- [Your task]:
Leave out the pictures and transcribe everything else exactly.

- [Data excerpt]:
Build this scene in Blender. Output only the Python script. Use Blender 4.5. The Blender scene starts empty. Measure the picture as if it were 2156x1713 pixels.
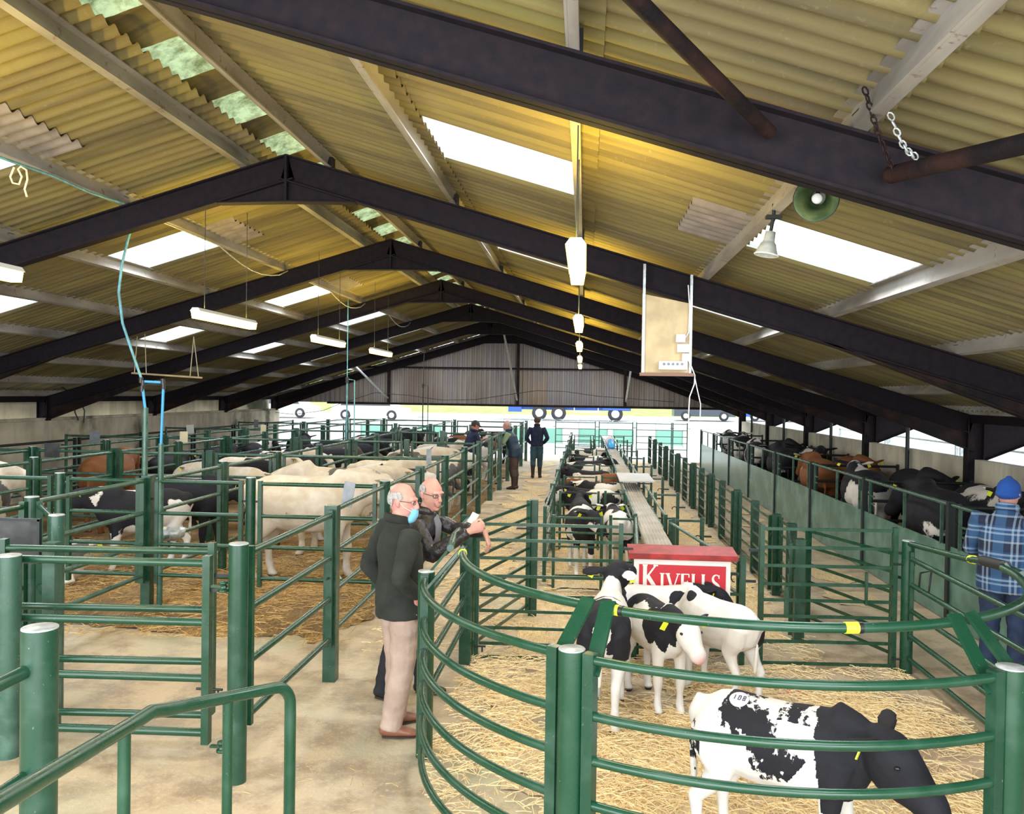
import bpy, bmesh, math, random
import numpy as np
from mathutils import Vector, Matrix, noise
random.seed(7)
PI = math.pi
S = bpy.context.scene
C = S.collection
# ------------------------------------------------------------------ camera, sky, added fill, exposure
EYE = 2.35
cam_data = bpy.data.cameras.new('camera')
cam = bpy.data.objects.new('camera', cam_data)
C.objects.link(cam)
cam_data.sensor_width = 36.0
cam_data.sensor_fit = 'HORIZONTAL'
cam_data.lens = 1800.0 / 2156.0 * 36.0
cam_data.clip_start = 0.05
cam_data.clip_end = 400
cam.matrix_world = (Matrix.Translation((0, 0, EYE)) @ Matrix.Rotation(0.0849, 4, 'Z')
                    @ Matrix.Rotation(PI / 2 - 0.0145, 4, 'X') @ Matrix.Rotation(0.0153, 4, 'Z'))
S.camera = cam
S.view_settings.view_transform = 'Standard'
S.view_settings.look = 'None'
S.view_settings.gamma = 1.0
S.view_settings.use_curve_mapping = False
S.view_settings.exposure = 1.62
W = bpy.data.worlds.new('overcast_sky')
S.world = W
W.use_nodes = True
bg = W.node_tree.nodes['Background']
bg.inputs['Color'].default_value = (0.88, 0.95, 1.0, 1)
bg.inputs['Strength'].default_value = 1.25

def area_light(name, loc, rot, sx, sy, power, col):
    d = bpy.data.lights.new(name, 'AREA')
    d.shape = 'RECTANGLE'
    d.size, d.size_y, d.energy, d.color = sx, sy, power, col
    o = bpy.data.objects.new(name, d)
    o.location, o.rotation_euler = loc, rot
    C.objects.link(o)
    return o
# added fill lamp behind the viewer; an open end there is assumed, unseen
area_light('added_rear_fill', (-3.0, -2.4, 2.3), (PI / 2 - 0.05, 0, 0), 16.0, 3.6, 420, (0.93, 0.97, 1.0))

# ------------------------------------------------------------------ the shed's own measures (metres)
BAY = 4.57
FRAME_Y = [BAY * (1.818 + n) for n in range(-2, 6)]        # portal frames along the shed
RIDGE_X, RIDGE_Z, PITCH = -2.98, 4.69, 0.297
EAVE = 8.6
WALL_L, WALL_R = RIDGE_X - EAVE, RIDGE_X + EAVE
def roof_z(x): return RIDGE_Z - PITCH * abs(x - RIDGE_X)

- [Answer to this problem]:
Build this scene in Blender. Output only the Python script. Use Blender 4.5. The Blender scene starts empty. Measure the picture as if it were 2156x1713 pixels.
import bpy, bmesh, math, random
import numpy as np
from mathutils import Vector, Matrix, noise
random.seed(7)
PI = math.pi
S = bpy.context.scene
C = S.collection
# ------------------------------------------------------------------ camera, sky, added fill, exposure
EYE = 2.35
cam_data = bpy.data.cameras.new('camera')
cam = bpy.data.objects.new('camera', cam_data)
C.objects.link(cam)
cam_data.sensor_width = 36.0
cam_data.sensor_fit = 'HORIZONTAL'
cam_data.lens = 1800.0 / 2156.0 * 36.0
cam_data.clip_start = 0.05
cam_data.clip_end = 400
cam.matrix_world = (Matrix.Translation((0, 0, EYE)) @ Matrix.Rotation(0.0849, 4, 'Z')
                    @ Matrix.Rotation(PI / 2 - 0.0145, 4, 'X') @ Matrix.Rotation(0.0153, 4, 'Z'))
S.camera = cam
S.view_settings.view_transform = 'Standard'
S.view_settings.look = 'None'
S.view_settings.gamma = 1.0
S.view_settings.use_curve_mapping = False
S.view_settings.exposure = 1.62
W = bpy.data.worlds.new('overcast_sky')
S.world = W
W.use_nodes = True
bg = W.node_tree.nodes['Background']
bg.inputs['Color'].default_value = (0.88, 0.95, 1.0, 1)
bg.inputs['Strength'].default_value = 1.25

def area_light(name, loc, rot, sx, sy, power, col):
    d = bpy.data.lights.new(name, 'AREA')
    d.shape = 'RECTANGLE'
    d.size, d.size_y, d.energy, d.color = sx, sy, power, col
    o = bpy.data.objects.new(name, d)
    o.location, o.rotation_euler = loc, rot
    C.objects.link(o)
    return o
# added fill lamp behind the viewer; an open end there is assumed, unseen
area_light('added_rear_fill', (-3.0, -2.4, 2.3), (PI / 2 - 0.05, 0, 0), 16.0, 3.6, 420, (0.93, 0.97, 1.0))

# ------------------------------------------------------------------ the shed's own measures (metres)
BAY = 4.57
FRAME_Y = [BAY * (1.818 + n) for n in range(-2, 6)]        # portal frames along the shed
RIDGE_X, RIDGE_Z, PITCH = -2.98, 4.69, 0.297
EAVE = 8.6
WALL_L, WALL_R = RIDGE_X - EAVE, RIDGE_X + EAVE
def roof_z(x): return RIDGE_Z - PITCH * abs(x - RIDGE_X)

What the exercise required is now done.